# WHAT IS ASKED
Include the line containing "part('body', M['trim'], lambda" and all lines before it, repeated exactly from the listing below, without pictures.

* * * * * * *

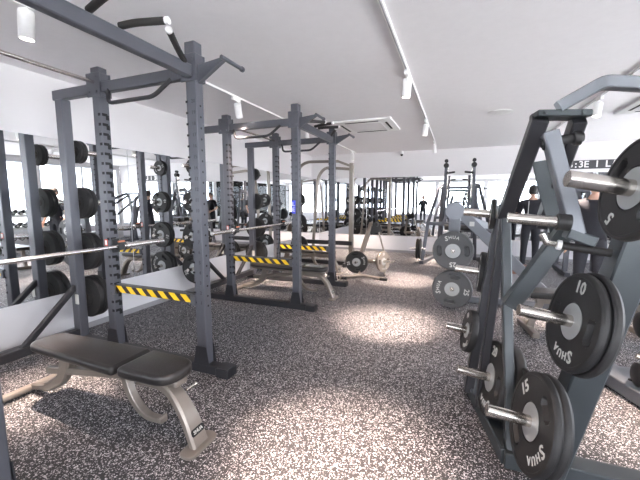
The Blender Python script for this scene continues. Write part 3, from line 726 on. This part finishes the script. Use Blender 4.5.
def flat_bench(x, y, rz, label):
    r = thing('flat_bench', label, 'bench', (x, y, 0), 'flat benches'); c, s = math.cos(rz), math.sin(rz)
    P = lambda a, b, z: V((x+a*c-b*s, y+a*s+b*c, z))
    ux, uy = (c, s, 0), (-s, c, 0)
    part('pad', M['pad'], lambda m: m.slab([(-.6, -.14), (.6, -.14), (.6, .14), (-.6, .14)], P(0, 0, .40), ux, uy, .07, .02, 3), r)
    part('spine', M['tan'], lambda m: m.beam(P(-.5, 0, .36), P(.5, 0, .36), .06, .07), r)
    for q in (-1, 1):
        part('leg', M['tan'], lambda m: m.beam(P(q*.45, 0, .34), P(q*.55, 0, .04), .06, .06), r)
        part('foot_bar', M['tan'], lambda m: m.beam(P(q*.56, -.25, .035), P(q*.56, .25, .035), .07, .06), r)
    return r
flat_bench(1.35, 4.35, .15, 'champagne framed flat bench behind the big right machine')
flat_bench(2.7, 6.6, 1.3, 'flat black bench by the dumbbell rack on the right')
r = thing('low_box_seat', 'small brown padded box seen through the big right machine', 'seat', (.95, 6.1, 0))
part('cushion', M['brown'], lambda m: m.box((.95, 6.1, .36), (.34, .34, .1), .03), r)
part('body', M['trim'], lambda m: m.box((.95, 6.1, .155), (.3, .3, .31), .01), r)

# second plate-loaded press behind, right
r = thing('press_machine', 'dark press machine behind the big right machine near the back mirror', 'exercise machine', (2.6, 8.2, 0))
for s in (-1, 1):
    part('side_frame', M['steel'], lambda m: m.sweep([V((2.6+s*.6, 7.8, .03)), V((2.6+s*.5, 8.1, 1.5)), V((2.6+s*.4, 8.6, 1.7)), V((2.6+s*.5, 8.9, .04))], .08, .08, (1, 0, 0), .15, .006, 4), r)
    part('press_arm', M['steel'], lambda m: m.sweep([V((2.6+s*.3, 8.5, 1.6)), V((2.6+s*.35, 7.9, 1.25)), V((2.6+s*.3, 7.6, 1.0))], .06, .06, (1, 0, 0), .1), r)
    part('grip_handle', M['grip'], lambda m: m.cyl((2.6+s*.3, 7.6, 1.0), (2.6+s*.1, 7.55, 1.0), .02, 10), r)
    part('base_rail', M['steel'], lambda m: m.beam((2.6+s*.6, 7.6, .04), (2.6+s*.55, 9.0, .04), .09, .08), r)
part('seat', M['pad'], lambda m: m.slab([(-.18, -.2), (.18, -.2), (.18, .2), (-.18, .2)], (2.6, 8.1, .45), (1, 0, 0), (0, 1, 0), .08, .02, 3), r)
part('back_pad', M['pad'], lambda m: m.slab([(-.15, 0), (.15, 0), (.15, .7), (-.15, .7)], (2.6, 8.4, .55), (1, 0, 0), (0, .25, 1), .07, .02, 3), r)
part('post', M['steel'], lambda m: m.beam((2.6, 8.3, .02), (2.6, 8.35, .6), .08, .1, (0, 1, 0)), r)
part('cross_beam', M['steel'], lambda m: m.beam((2.15, 8.55, 1.66), (3.05, 8.55, 1.66), .07, .07), r)

# dumbbell rack along the right wall
r = thing('dumbbell_rack', 'white and black two-tier dumbbell rack along the window wall', 'dumbbell rack', (4.05, 6.4, 0))
tiers = ((.98, 4.18), (.62, 4.02), (.28, 3.86))
for z, x in tiers:
    part('shelf', M['white'], lambda m: (m.beam((x-.09, 5.2, z), (x-.09, 7.6, z), .03, .06), m.beam((x+.09, 5.2, z+.03), (x+.09, 7.6, z+.03), .03, .06)), r)
for y in (5.25, 6.4, 7.55):
    part('upright', M['steel_dark'], lambda m: (m.beam((3.82, y, .05), (4.26, y, 1.02), .06, .05, (0, 1, 0)), m.beam((3.7, y, .03), (4.35, y, .03), .07, .06), m.beam((4.26, y, 1.02), (4.3, y, .05), .05, .05, (0, 1, 0))), r)
def dumbbell():
    r = thing('dumbbell', 'x', 'dumbbell', group='dumbbells on the rack')
    mb = MB(); mb.cyl((-.065, 0, 0), (.065, 0, 0), .015, 12); mb.build('handle', M['chrome'], r, off=(0, 0, 0))
    for s in (-1, 1):
        mb = MB(); mb.mat(0).cyl((s*.065, 0, 0), (s*.15, 0, 0), .062, 20, .008); mb.mat(1).cyl((s*.15, 0, 0), (s*.153, 0, 0), .035, 16, .001)
        mb.build('head', [M['rubber'], M['letter']], r, off=(0, 0, 0))
    index_kids(r); return r
db = dumbbell(); first = True
ordn = ['first', 'second', 'third', 'fourth', 'fifth', 'sixth', 'seventh', 'eighth', 'ninth', 'tenth', 'eleventh', 'twelfth']
for (z, x), tn in zip(tiers, ('top', 'middle', 'bottom')):
    for i in range(12):
        o = db if first else copy_tree(db); first = False
        o.location = (x, 5.35+i*.19, z+.105+.012)
        o.rotation_euler = (0, -.16, 0)
        tag(o, 'black dumbbell on %s tier of the window rack, %s from the camera end' % (tn, ordn[i]), 'dumbbell', 'dumbbells on the rack')

# ------------------------------------------------------------------ ceiling things
def track(x, y0, y1, label):
    mb = MB(); mb.beam((x, y0, H-.012), (x, y1, H-.012), .034, .022, c=.003)
    mb.cur = 1; mb.beam((x, y0+.02, H-.0245), (x, y1-.02, H-.0245), .010, .003, c=.0005)
    mb.thing('lighting_track', [M['white'], M['trim']], (x, (y0+y1)/2, H), label, 'lighting track', 'ceiling lighting tracks')
track(-2.64, -1.0, 9.2, 'long white lighting track on the ceiling above the power racks')
track(-.52, -1.0, 8.6, 'long white lighting track along the middle of the ceiling')
track(1.60, -1.0, 8.6, 'white lighting track at right above the big machine')
LAMPS = []
def spot(x, y, tilt, label, power=60, target=None, size=42):
    r = thing('track_spotlight', label, 'spotlight', (x, y, H-.02), 'white track spotlights')
    base = V((x, y, H-.03))
    t = V(target) if target else V((x, y, 0)); d = (t-(base-V((0, 0, .12)))).normalized()
    part('adapter_box', M['white'], lambda m: m.box((x, y, H-.045), (.036, .15, .045), .004), r)
    piv = V((x, y+.03, H-.11))
    part('stem', M['white'], lambda m: m.cyl((x, y+.03, H-.065), piv, .012, 10), r)
    c0 = piv-d*.03; c1 = piv+d*.15
    hd = part('lamp_head', M['white'], lambda m: m.lathe([(.03, 0), (.042, .006), (.045, .02), (.045, .178), (.043, .18), (.039, .18), (.037, .16)], c0, d, 24), r)
    part('lens', M['lamp'], lambda m: m.lathe([(.0, .0), (.037, .0), (.037, .003), (.0, .003)], c1-d*.012, d, 20, caps=False), hd)
    if power:
        li = bpy.data.lights.new('spot_light', 'SPOT'); li.energy = power; li.color = (1, .80, .66); li.spot_size = math.radians(size); li.spot_blend = 1; li.shadow_soft_size = .05
        fi = li.copy(); li.energy = power*.85; fi.energy = power*.13; fi.spot_size = math.radians(size+32); fi.color = (1, .76, .62)
        for q in (li, fi):
            o = bpy.data.objects.new('spot_light', q); C.objects.link(o); o.location = c1+d*.01
            o.rotation_euler = d.to_track_quat('-Z', 'Y').to_euler()
SP = 1250
spot(-2.64, 1.45, 0, 'white track spotlight at top left above the near power rack', SP*.62, (-2.85, 1.42, 0), 30)
spot(-2.64, 3.75, 0, 'white track spotlight between the two power racks', SP, (-3.1, 5.0, 0), 34)
spot(-2.64, 5.9, 0, 'white track spotlight above the far side of the second power rack', SP, (-2.3, 6.3, 0), 34)
spot(-2.64, 8.9, 0, 'white track spotlight in the back left corner', SP*.5, (-2.64, 9.0, 0), 70)
spot(-.52, 1.0, 0, 'white track spotlight on the middle track nearest the camera', SP, (-.58, 1.62, 0), 34)
spot(-.52, 3.65, 0, 'white track spotlight on the middle track, largest one seen', SP, (-.72, 3.9, 0), 34)
spot(-.52, 5.9, 0, 'white track spotlight on the middle track, second one seen', SP, (-.9, 6.2, 0), 34)
spot(-.52, 8.1, 0, 'white track spotlight on the middle track close to the back wall', SP, (-.4, 8.4, 0), 34)
spot(1.60, 5.4, 0, 'white track spotlight at right behind the machine top arm', SP, (1.3, 5.0, 0), 34)
spot(1.60, 2.9, 0, 'white track spotlight on the right track above the low frame', SP*.6, (1.3, 2.6, 0), 34)

def cassette(x, y, label):
    r = thing('air_conditioner', label, 'air conditioner', (x, y, H), 'ceiling air conditioners')
    def ro(a, b, rad):
        pts = []
        for sx, sy, a0 in ((1, -1, -90), (1, 1, 0), (-1, 1, 90), (-1, -1, 180)):
            for k in range(5):
                t = math.radians(a0+k*22.5); pts.append((sx*(a-rad)+rad*math.cos(t), sy*(b-rad)+rad*math.sin(t)))
        return pts
    part('panel', M['white'], lambda m: m.slab(ro(.5, .5, .03), (x, y, H-.03), (1, 0, 0), (0, 1, 0), .03, .006, 2), r)
    part('grille', M['paint'], lambda m: m.slab(ro(.30, .30, .05), (x, y, H-.036), (1, 0, 0), (0, 1, 0), .008, .002, 1), r)
    for dx, dy, sx, sy in ((0, .385, .56, .035), (0, -.385, .56, .035), (.385, 0, .035, .56), (-.385, 0, .035, .56)):
        part('air_slot', M['slot'], lambda m: m.box((x+dx, y+dy, H-.031), (sx, sy, .005), .001), r)
cassette(-1.52, 6.02, 'white ceiling air conditioner in front of the back left mirror')
cassette(2.62, 6.05, 'white ceiling air conditioner at right, cut by the picture edge')
r = thing('dome_camera', 'small white dome camera high on the back wall', 'security camera', (-1.42, 9.42, 2.66))
part('mount', M['white'], lambda m: (m.cyl((-1.42, 9.495, 2.68), (-1.42, 9.43, 2.68), .035, 16), m.cyl((-1.42, 9.42, 2.745), (-1.42, 9.42, 2.66), .045, 16)), r)
part('lens', M['slot'], lambda m: m.sphere((-1.42, 9.42, 2.65), .035, 14), r)
mb = MB(); mb.lathe([(.0, 0), (.15, 0), (.17, .006), (.17, .014)], (.54, 5.86, H-.014), (0, 0, 1), 32, caps=False)
mb.thing('ceiling_speaker', M['white'], (.54, 5.86, H), 'round white disc set flush in the ceiling', 'ceiling speaker')
for x, y, lb in ((-3.45, 1.9, 'left'), (-3.3, 4.9, 'middle')):
    pass
# sign on the back wall
mb = MB(); mb.box((2.72, YB-.012, 2.245), (.98, .02, .19), .003); mb.cur = 1
for i, ch in enumerate('13:3E I L/'):
    if ch != ' ': mb.text(ch, .20, frame(V((2.72-.44+i*.098, YB-.0225, 2.245)), V((1, 0, 0)), V((0, 0, 1)), V((0, -1, 0))), .002)
mb.thing('wall_sign', [M['sign'], M['white']], (2.72, YB-.02, 2.245), 'dark sign band with white characters high on the back wall', 'sign')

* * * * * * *

# COMPLETE OUTPUT
The Blender Python script for this scene continues. Write part 3, from line 726 on. This part finishes the script. Use Blender 4.5.
def flat_bench(x, y, rz, label):
    r = thing('flat_bench', label, 'bench', (x, y, 0), 'flat benches'); c, s = math.cos(rz), math.sin(rz)
    P = lambda a, b, z: V((x+a*c-b*s, y+a*s+b*c, z))
    ux, uy = (c, s, 0), (-s, c, 0)
    part('pad', M['pad'], lambda m: m.slab([(-.6, -.14), (.6, -.14), (.6, .14), (-.6, .14)], P(0, 0, .40), ux, uy, .07, .02, 3), r)
    part('spine', M['tan'], lambda m: m.beam(P(-.5, 0, .36), P(.5, 0, .36), .06, .07), r)
    for q in (-1, 1):
        part('leg', M['tan'], lambda m: m.beam(P(q*.45, 0, .34), P(q*.55, 0, .04), .06, .06), r)
        part('foot_bar', M['tan'], lambda m: m.beam(P(q*.56, -.25, .035), P(q*.56, .25, .035), .07, .06), r)
    return r
flat_bench(1.35, 4.35, .15, 'champagne framed flat bench behind the big right machine')
flat_bench(2.7, 6.6, 1.3, 'flat black bench by the dumbbell rack on the right')
r = thing('low_box_seat', 'small brown padded box seen through the big right machine', 'seat', (.95, 6.1, 0))
part('cushion', M['brown'], lambda m: m.box((.95, 6.1, .36), (.34, .34, .1), .03), r)
part('body', M['trim'], lambda m: m.box((.95, 6.1, .155), (.3, .3, .31), .01), r)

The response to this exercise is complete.